Klowden argued that states that have provided incentives for investment in permanent infrastructure, like production facilities, have seen the greatest benefits. He singled out New York and New Mexico as states that have been particularly successful.

Thom was not impressed with that argument. “If it’s such a successful industry and a profitable industry, you shouldn’t need a subsidy,” he said. “This is a multi-billion dollar industry.”

In the last couple of years, a handful of states have rolled back or eliminated their incentive programs. In the wake of a number of state-by-state studies showing that incentive programs don’t create benefits commensurate with their costs, Thom wondered why more states have not done away with their programs.
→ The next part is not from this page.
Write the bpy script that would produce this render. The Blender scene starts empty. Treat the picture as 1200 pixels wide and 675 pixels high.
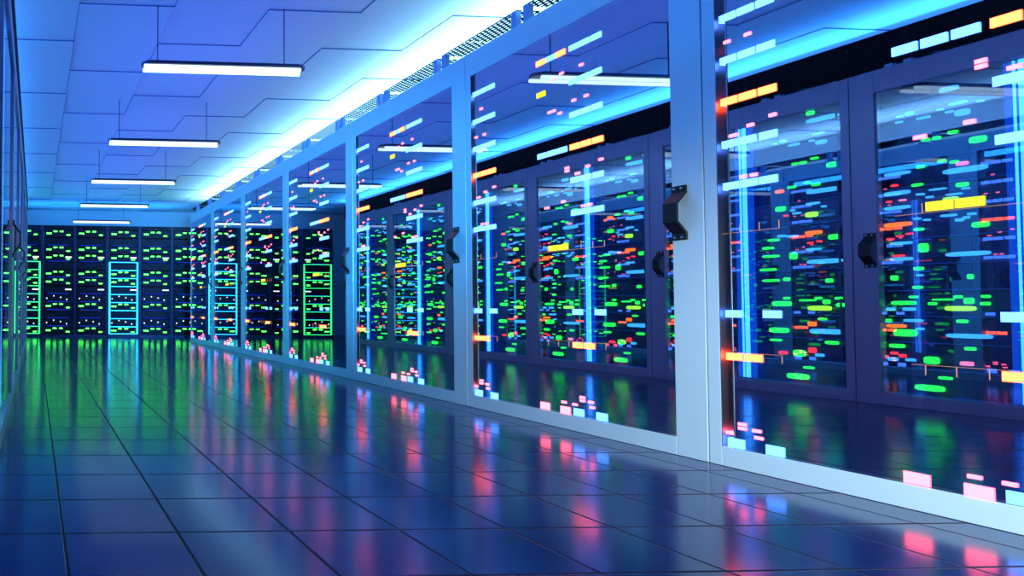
import bpy, bmesh, math, random
from mathutils import Matrix, Vector
random.seed(4)
sc = bpy.context.scene
C = sc.collection
ORD = ['nearest', 'second', 'third', 'fourth', 'fifth', 'sixth', 'seventh']

# ------------------------------------------------------------------ sizes (metres)
EYE = 0.6106          # camera height
XR = 2.71             # front plane of the right cabinet row
XL = -0.14            # front plane of the left cabinet row
W = 1.4354            # cabinet width
S0 = 2.447            # first seam of the right row in the picture
SL = 4.06             # one seam of the left row
HT = 2.216            # cabinet height
CEIL = 2.71
ZB = 12.45            # front of the racks along the back wall
WALLB = 14.0
DEEP = 1.0

# ------------------------------------------------------------------ materials
def new_mat(name):
    m = bpy.data.materials.new(name); m.use_nodes = True
    return m, m.node_tree.nodes, m.node_tree.links

def pbr(name, col, rough=0.5, metal=0.0, spec=0.5, coat=0.0, noise=None, bump=0.0, nscale=40):
    m, n, l = new_mat(name)
    b = n['Principled BSDF']
    b.inputs['Base Color'].default_value = (*col, 1)
    b.inputs['Roughness'].default_value = rough
    b.inputs['Metallic'].default_value = metal
    b.inputs['Specular IOR Level'].default_value = spec
    b.inputs['Coat Weight'].default_value = coat
    b.inputs['Coat Roughness'].default_value = 0.12
    if noise:
        tc = n.new('ShaderNodeTexCoord'); nz = n.new('ShaderNodeTexNoise'); mr = n.new('ShaderNodeMapRange')
        nz.inputs['Scale'].default_value = nscale; nz.inputs['Detail'].default_value = 4
        l.new(tc.outputs['Object'], nz.inputs['Vector'])
        mr.inputs['To Min'].default_value = max(0, rough - noise); mr.inputs['To Max'].default_value = rough + noise
        l.new(nz.outputs['Fac'], mr.inputs['Value']); l.new(mr.outputs['Result'], b.inputs['Roughness'])
        if bump:
            bp = n.new('ShaderNodeBump'); bp.inputs['Strength'].default_value = bump; bp.inputs['Distance'].default_value = 0.002
            l.new(nz.outputs['Fac'], bp.inputs['Height']); l.new(bp.outputs['Normal'], b.inputs['Normal'])
    return m

def glow(name, col, strength):
    m, n, l = new_mat(name)
    n.remove(n['Principled BSDF'])
    e = n.new('ShaderNodeEmission'); e.inputs['Color'].default_value = (*col, 1); e.inputs['Strength'].default_value = strength
    l.new(e.outputs[0], n['Material Output'].inputs['Surface'])
    return m

def coated_glass(name, base, tint, through, rough=0.0):
    """tinted reflective pane: mirror coating on the outward faces, clear inside"""
    m, n, l = new_mat(name)
    n.remove(n['Principled BSDF'])
    tr = n.new('ShaderNodeBsdfTransparent'); tr.inputs['Color'].default_value = (*through, 1)
    cl = n.new('ShaderNodeBsdfTransparent')
    gl = n.new('ShaderNodeBsdfGlossy'); gl.inputs['Color'].default_value = (*tint, 1); gl.inputs['Roughness'].default_value = rough
    lw = n.new('ShaderNodeLayerWeight'); lw.inputs['Blend'].default_value = 0.35
    mr = n.new('ShaderNodeMapRange'); mr.inputs['To Min'].default_value = base; mr.inputs['To Max'].default_value = 1.0
    l.new(lw.outputs['Fresnel'], mr.inputs['Value'])
    mx = n.new('ShaderNodeMixShader'); l.new(mr.outputs['Result'], mx.inputs['Fac'])
    l.new(tr.outputs[0], mx.inputs[1]); l.new(gl.outputs[0], mx.inputs[2])
    geo = n.new('ShaderNodeNewGeometry')
    m2 = n.new('ShaderNodeMixShader'); l.new(geo.outputs['Backfacing'], m2.inputs['Fac'])
    l.new(mx.outputs[0], m2.inputs[1]); l.new(cl.outputs[0], m2.inputs[2])
    l.new(m2.outputs[0], n['Material Output'].inputs['Surface'])
    return m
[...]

That led him to write another paper, titled “Fade to Black?”, that examines the “rise and fall” of motion picture tax incentive programs. He found that states generally enacted incentives as a response to high unemployment, and also because they were following the example of other states.

“Policymakers look around and say, ‘If five other states are doing something, they can’t all be idiots,’ so they have to do it to,” Thom said. “There’s a lot of peer pressure.”

Thom also looked at states that have eliminated their programs, finding that the smaller the program, the easier it was to get rid of. States that have spent the most on tax credits have generally been the most reluctant to give them up.

“Many have doubled down,” said Thom, adding that regulators and vested interests have become powerful advocates for continuing the larger programs. “The people who voted for that money don’t want to admit fault.”

Thom also noted that few programs include a requirement to analyze the effects of the tax subsidy.

In California, advocates for film incentives are still awaiting definitive data that would show whether the expansion has had a positive effect, Klowden said.